新材料を用いて製作した試作キャパシタ。企業と協力して実用化をめざす


キャパシタセルの構造。電極に新材料を使用することで蓄電容量を効率良くUPさせた

芝浦工業大学(所在地:東京都江東区、学長:村上雅人)電気工学科の松本聡教授は、株式会社MICC TEC(所在地:東京都新宿区、代表取締役:渋谷愛)と共同で、短時間での充放電が可能で大容量の電気を蓄えることのできる蓄電装置(キャパシタ)を開発する要素技術を確立しました。グラフェンにリチウムを加えた新材料を電極に用いることで、従来の活性炭を使ったものより約2倍のエネルギーを蓄電できるものです。太陽光や風力発電などの自然の力で発生したエネルギーも無駄なく利用できるほか、電気自動車のブレーキ時に失ってしまう運動エネルギーを蓄電装置に電気エネルギーとして効率的に回収し、モータの駆動エネルギーなどに充てることが期待できます。今後は小型・高性能なキャパシタとして実用化を目指します。
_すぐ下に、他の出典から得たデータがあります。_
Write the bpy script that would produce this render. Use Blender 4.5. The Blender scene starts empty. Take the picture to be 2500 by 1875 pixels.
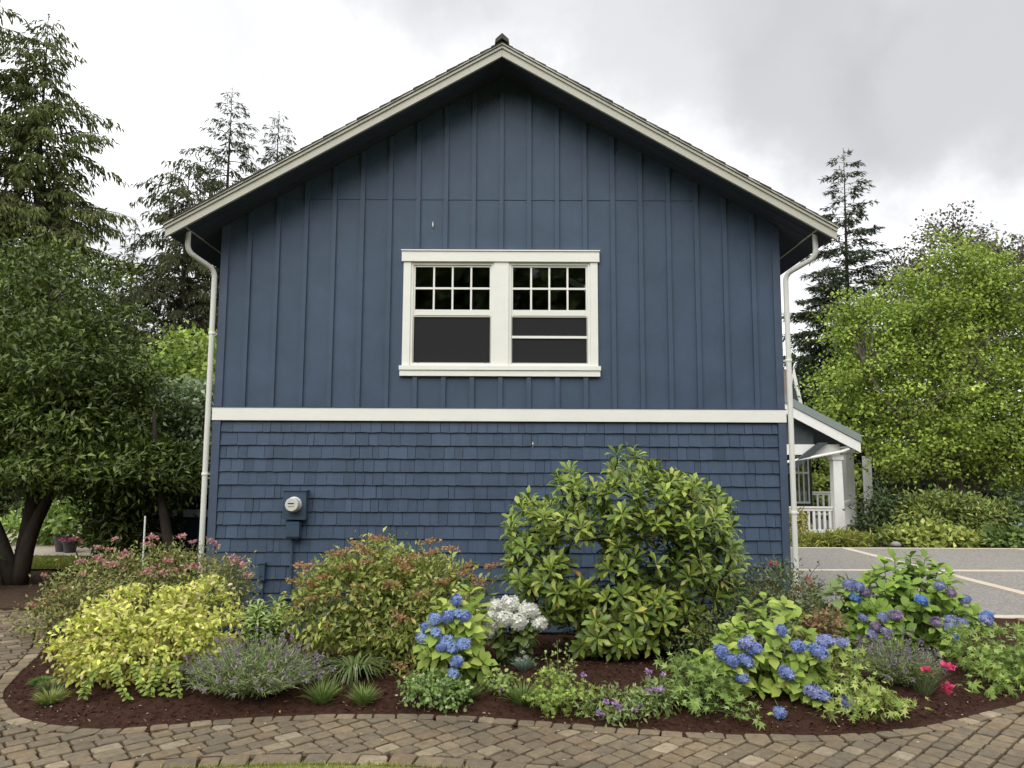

※なお、本技術は1月27日(水)~29日(金)に東京ビッグサイトで開催中の「nano tech 2016」にて展示・紹介しております

「nano tech 2016」 http://www.nanotechexpo.jp/main/index.html





<背景>

分子レベルの厚さで構成される2枚の電極の間で電荷が引き合うことによって電気を蓄える「電気二重層」という物理現象を用いたキャパシタは、電気エネルギーを短時間で効率良く充電・放電でき、劣化が少ないという特徴があります。
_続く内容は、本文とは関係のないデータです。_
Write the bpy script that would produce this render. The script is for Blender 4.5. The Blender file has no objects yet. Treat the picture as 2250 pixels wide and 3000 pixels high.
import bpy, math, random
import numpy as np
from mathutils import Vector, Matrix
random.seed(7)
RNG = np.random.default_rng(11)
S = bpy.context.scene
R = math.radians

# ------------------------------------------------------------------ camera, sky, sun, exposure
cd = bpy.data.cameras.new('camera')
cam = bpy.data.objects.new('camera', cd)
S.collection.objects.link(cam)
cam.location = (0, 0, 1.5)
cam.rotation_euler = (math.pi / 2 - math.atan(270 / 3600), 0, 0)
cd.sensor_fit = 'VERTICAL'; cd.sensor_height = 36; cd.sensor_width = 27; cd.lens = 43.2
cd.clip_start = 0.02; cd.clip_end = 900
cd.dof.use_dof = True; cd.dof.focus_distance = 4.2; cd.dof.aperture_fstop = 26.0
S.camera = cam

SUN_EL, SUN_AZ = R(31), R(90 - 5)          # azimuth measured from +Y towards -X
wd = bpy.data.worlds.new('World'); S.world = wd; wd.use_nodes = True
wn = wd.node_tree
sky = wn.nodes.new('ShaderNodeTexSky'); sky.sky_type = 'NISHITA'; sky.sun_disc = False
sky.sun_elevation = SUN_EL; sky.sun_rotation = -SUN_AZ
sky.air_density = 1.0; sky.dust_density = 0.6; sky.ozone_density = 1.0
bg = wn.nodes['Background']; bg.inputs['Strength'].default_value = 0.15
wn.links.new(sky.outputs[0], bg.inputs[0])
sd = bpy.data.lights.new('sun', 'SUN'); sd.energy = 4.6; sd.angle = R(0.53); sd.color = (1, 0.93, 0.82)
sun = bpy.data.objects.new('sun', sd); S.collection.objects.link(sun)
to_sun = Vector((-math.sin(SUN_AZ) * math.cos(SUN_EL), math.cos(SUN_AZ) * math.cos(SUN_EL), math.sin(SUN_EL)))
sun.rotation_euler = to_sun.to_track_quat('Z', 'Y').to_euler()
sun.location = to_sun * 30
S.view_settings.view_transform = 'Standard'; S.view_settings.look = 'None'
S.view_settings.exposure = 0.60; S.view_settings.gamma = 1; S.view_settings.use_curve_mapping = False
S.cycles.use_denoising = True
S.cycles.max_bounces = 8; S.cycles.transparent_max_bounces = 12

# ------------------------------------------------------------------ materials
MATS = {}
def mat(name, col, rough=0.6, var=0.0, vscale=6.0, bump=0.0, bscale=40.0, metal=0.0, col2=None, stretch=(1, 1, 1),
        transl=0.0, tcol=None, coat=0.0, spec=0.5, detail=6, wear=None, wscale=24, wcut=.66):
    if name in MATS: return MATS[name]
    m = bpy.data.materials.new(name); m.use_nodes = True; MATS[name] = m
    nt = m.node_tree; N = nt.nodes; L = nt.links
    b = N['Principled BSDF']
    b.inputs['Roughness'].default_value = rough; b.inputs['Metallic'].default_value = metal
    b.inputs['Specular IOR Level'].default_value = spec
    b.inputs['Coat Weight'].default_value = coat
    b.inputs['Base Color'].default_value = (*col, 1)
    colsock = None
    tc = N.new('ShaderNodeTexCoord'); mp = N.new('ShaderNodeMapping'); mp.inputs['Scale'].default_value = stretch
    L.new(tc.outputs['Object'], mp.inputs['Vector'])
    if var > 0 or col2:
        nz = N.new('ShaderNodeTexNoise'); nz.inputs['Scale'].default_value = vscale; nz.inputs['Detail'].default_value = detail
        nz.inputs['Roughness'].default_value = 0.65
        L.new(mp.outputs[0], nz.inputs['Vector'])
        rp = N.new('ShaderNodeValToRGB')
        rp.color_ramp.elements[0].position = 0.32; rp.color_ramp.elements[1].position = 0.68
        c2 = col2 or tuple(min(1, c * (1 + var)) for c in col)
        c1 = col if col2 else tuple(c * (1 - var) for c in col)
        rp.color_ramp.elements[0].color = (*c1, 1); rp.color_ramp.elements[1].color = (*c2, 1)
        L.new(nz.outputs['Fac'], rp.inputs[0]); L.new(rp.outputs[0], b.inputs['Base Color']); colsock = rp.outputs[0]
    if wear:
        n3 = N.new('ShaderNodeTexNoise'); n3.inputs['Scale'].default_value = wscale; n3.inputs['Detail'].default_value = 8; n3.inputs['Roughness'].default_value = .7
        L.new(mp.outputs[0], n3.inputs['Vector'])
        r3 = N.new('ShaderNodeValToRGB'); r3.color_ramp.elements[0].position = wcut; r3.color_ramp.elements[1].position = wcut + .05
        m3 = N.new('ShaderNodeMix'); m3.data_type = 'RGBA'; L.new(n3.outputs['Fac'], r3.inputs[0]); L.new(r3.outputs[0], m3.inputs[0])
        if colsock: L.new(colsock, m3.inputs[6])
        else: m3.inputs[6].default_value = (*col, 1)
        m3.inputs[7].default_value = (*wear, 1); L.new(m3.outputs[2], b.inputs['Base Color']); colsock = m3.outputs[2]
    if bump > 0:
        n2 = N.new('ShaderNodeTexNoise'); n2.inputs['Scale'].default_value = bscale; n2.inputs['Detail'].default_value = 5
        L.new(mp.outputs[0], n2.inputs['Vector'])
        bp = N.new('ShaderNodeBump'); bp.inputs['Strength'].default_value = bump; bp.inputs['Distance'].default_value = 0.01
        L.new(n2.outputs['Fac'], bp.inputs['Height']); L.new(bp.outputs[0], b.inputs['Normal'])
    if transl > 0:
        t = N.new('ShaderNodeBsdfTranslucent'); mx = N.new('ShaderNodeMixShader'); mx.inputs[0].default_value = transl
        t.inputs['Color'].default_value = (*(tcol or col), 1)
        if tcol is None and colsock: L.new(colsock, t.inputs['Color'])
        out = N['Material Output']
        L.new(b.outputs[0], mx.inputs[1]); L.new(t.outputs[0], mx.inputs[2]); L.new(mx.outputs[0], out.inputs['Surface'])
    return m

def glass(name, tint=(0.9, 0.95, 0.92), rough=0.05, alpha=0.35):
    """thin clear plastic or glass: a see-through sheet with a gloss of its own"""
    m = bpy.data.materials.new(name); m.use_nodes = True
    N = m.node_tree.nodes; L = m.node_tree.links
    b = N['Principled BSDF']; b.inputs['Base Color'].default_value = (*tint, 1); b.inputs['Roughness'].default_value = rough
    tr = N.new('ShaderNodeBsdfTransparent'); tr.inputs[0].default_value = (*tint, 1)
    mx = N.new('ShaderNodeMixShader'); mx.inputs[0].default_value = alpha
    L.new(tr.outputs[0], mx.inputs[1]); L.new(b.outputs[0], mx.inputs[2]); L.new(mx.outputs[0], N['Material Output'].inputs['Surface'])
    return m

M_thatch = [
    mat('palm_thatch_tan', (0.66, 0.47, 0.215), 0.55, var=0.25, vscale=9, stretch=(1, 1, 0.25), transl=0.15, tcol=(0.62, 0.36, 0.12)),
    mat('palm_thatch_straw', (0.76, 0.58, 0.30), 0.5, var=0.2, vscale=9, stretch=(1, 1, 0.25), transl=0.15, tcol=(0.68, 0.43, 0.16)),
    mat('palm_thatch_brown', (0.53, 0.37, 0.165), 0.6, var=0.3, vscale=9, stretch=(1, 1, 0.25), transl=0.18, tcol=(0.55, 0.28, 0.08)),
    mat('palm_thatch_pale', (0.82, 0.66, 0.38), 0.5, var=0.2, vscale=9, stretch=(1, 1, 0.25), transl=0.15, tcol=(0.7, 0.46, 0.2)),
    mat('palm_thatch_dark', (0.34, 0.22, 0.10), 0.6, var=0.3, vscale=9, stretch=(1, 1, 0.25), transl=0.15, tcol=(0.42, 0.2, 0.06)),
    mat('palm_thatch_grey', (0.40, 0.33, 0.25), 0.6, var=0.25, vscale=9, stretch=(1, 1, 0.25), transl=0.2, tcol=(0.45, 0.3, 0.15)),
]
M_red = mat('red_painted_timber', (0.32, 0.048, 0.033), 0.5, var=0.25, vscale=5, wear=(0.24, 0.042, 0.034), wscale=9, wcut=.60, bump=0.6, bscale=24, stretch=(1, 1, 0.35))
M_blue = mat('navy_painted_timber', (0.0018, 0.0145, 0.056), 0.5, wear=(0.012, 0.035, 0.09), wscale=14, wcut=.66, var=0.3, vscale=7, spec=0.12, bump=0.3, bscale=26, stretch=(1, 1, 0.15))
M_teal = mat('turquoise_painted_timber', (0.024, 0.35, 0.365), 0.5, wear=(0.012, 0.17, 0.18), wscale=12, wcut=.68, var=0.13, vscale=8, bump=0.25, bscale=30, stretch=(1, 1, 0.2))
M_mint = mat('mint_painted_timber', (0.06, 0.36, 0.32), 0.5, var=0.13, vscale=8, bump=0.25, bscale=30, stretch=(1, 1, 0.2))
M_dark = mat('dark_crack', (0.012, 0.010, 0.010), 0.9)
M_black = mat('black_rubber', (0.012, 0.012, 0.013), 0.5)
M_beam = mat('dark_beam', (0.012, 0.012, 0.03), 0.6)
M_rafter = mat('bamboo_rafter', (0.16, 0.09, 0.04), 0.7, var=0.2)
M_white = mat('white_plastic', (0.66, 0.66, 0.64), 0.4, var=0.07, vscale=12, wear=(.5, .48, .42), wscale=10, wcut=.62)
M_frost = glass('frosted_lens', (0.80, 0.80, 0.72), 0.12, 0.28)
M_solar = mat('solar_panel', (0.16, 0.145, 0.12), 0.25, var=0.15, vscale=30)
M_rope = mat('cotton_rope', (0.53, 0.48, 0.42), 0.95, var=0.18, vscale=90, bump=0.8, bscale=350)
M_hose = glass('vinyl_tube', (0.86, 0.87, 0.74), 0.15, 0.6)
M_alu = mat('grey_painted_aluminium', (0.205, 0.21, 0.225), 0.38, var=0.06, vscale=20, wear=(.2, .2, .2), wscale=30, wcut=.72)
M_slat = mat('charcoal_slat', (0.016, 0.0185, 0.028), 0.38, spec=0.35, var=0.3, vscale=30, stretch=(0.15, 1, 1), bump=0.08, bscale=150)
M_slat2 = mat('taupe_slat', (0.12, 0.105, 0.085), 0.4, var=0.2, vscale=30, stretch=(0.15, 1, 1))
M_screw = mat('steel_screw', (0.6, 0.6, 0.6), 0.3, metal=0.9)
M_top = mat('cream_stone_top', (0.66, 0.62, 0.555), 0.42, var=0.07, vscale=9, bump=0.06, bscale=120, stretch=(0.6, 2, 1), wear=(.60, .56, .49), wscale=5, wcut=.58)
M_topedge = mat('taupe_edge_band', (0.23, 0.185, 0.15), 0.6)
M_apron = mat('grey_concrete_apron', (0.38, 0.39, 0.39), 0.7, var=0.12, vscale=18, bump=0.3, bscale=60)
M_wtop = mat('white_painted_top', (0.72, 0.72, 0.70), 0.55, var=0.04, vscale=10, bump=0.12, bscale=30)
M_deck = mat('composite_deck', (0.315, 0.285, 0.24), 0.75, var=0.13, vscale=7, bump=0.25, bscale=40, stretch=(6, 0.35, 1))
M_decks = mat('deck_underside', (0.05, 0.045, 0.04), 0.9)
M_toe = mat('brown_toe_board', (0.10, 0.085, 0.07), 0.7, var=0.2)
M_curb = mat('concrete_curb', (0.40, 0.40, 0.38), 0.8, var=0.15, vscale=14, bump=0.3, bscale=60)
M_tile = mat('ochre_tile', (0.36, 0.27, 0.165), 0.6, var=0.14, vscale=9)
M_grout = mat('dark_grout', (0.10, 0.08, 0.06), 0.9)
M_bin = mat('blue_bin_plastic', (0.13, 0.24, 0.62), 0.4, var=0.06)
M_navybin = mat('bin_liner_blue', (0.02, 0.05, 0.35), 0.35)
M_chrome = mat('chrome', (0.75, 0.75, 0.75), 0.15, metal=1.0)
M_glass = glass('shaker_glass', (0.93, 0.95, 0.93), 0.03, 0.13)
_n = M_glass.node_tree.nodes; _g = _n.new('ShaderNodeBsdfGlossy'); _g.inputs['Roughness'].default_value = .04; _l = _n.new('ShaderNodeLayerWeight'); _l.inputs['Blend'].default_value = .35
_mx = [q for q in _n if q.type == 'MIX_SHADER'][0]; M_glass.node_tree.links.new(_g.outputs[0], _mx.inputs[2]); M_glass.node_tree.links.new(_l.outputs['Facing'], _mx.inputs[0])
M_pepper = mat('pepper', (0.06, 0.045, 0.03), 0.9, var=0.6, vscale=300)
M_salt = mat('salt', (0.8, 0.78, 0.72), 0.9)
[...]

一方、電池(バッテリー)に比べて、作った電気を長時間連続的に流したり、大容量の電気を蓄えるためには、静電容量を増やす技術が求められています。





<研究の概要>

松本教授は、ナノ材料であるグラフェンにリチウムを練り混ぜた新材料(株式会社MICC TECにより開発された還元型酸化グラフェン)を装置の電極に用いることで、大容量の蓄電が可能になることを解明しました。電極の隙間にグラフェンが入り込み、表面積が増加することで蓄えられる電力量が増す仕組みです。
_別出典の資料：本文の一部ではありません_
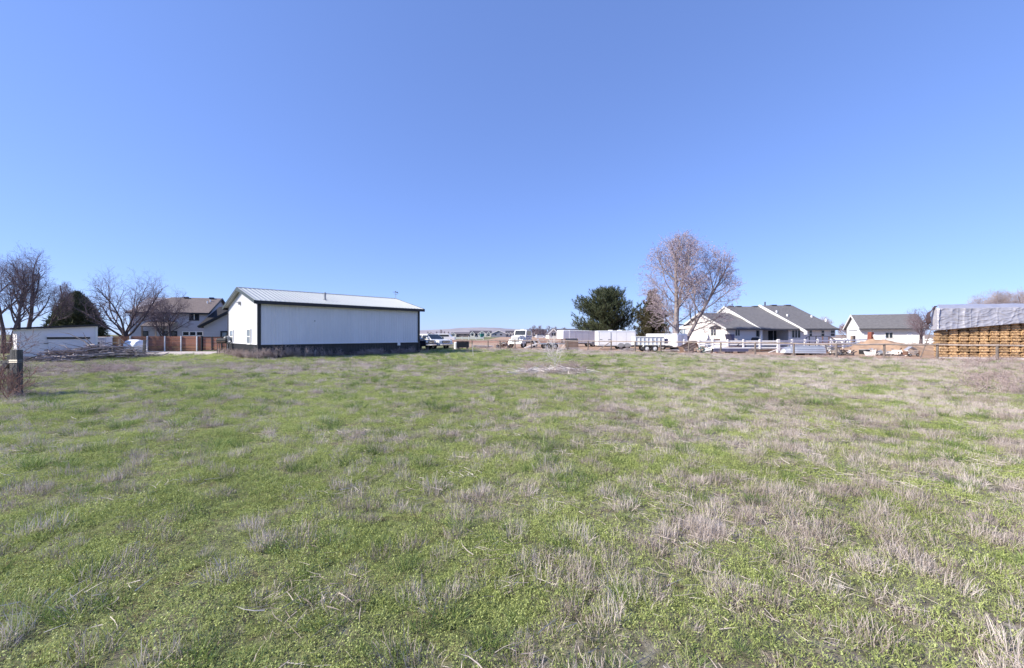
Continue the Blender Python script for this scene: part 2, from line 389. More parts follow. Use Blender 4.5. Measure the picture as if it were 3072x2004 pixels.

また、これを用いたキャパシタを試作して電気特性に関する評価を行い、従来の活性炭を用いたものより約2倍の蓄電に成功しました。

これにより、太陽光、風力発電などの需要と供給のバランスが取りにくい自然エネルギーを蓄えることが可能となるほか、電気自動車のバッテリーにキャパシタを追加することにより、ブレーキ操作時に失ってしまう大量の運動エネルギーをモータ稼働用の電気エネルギーに効率良く変換することができ、自動車の省エネ化・性能向上につながると期待されています。





<今後の展開>

今後、試作したキャパシタを「急速に充放電ができる、小型・高性能な大容量蓄電装置」として、再生可能エネルギーや電気自動車、電子機器などで実用化できるよう、使用シーンに合わせた電気特性の評価などを進めていきます。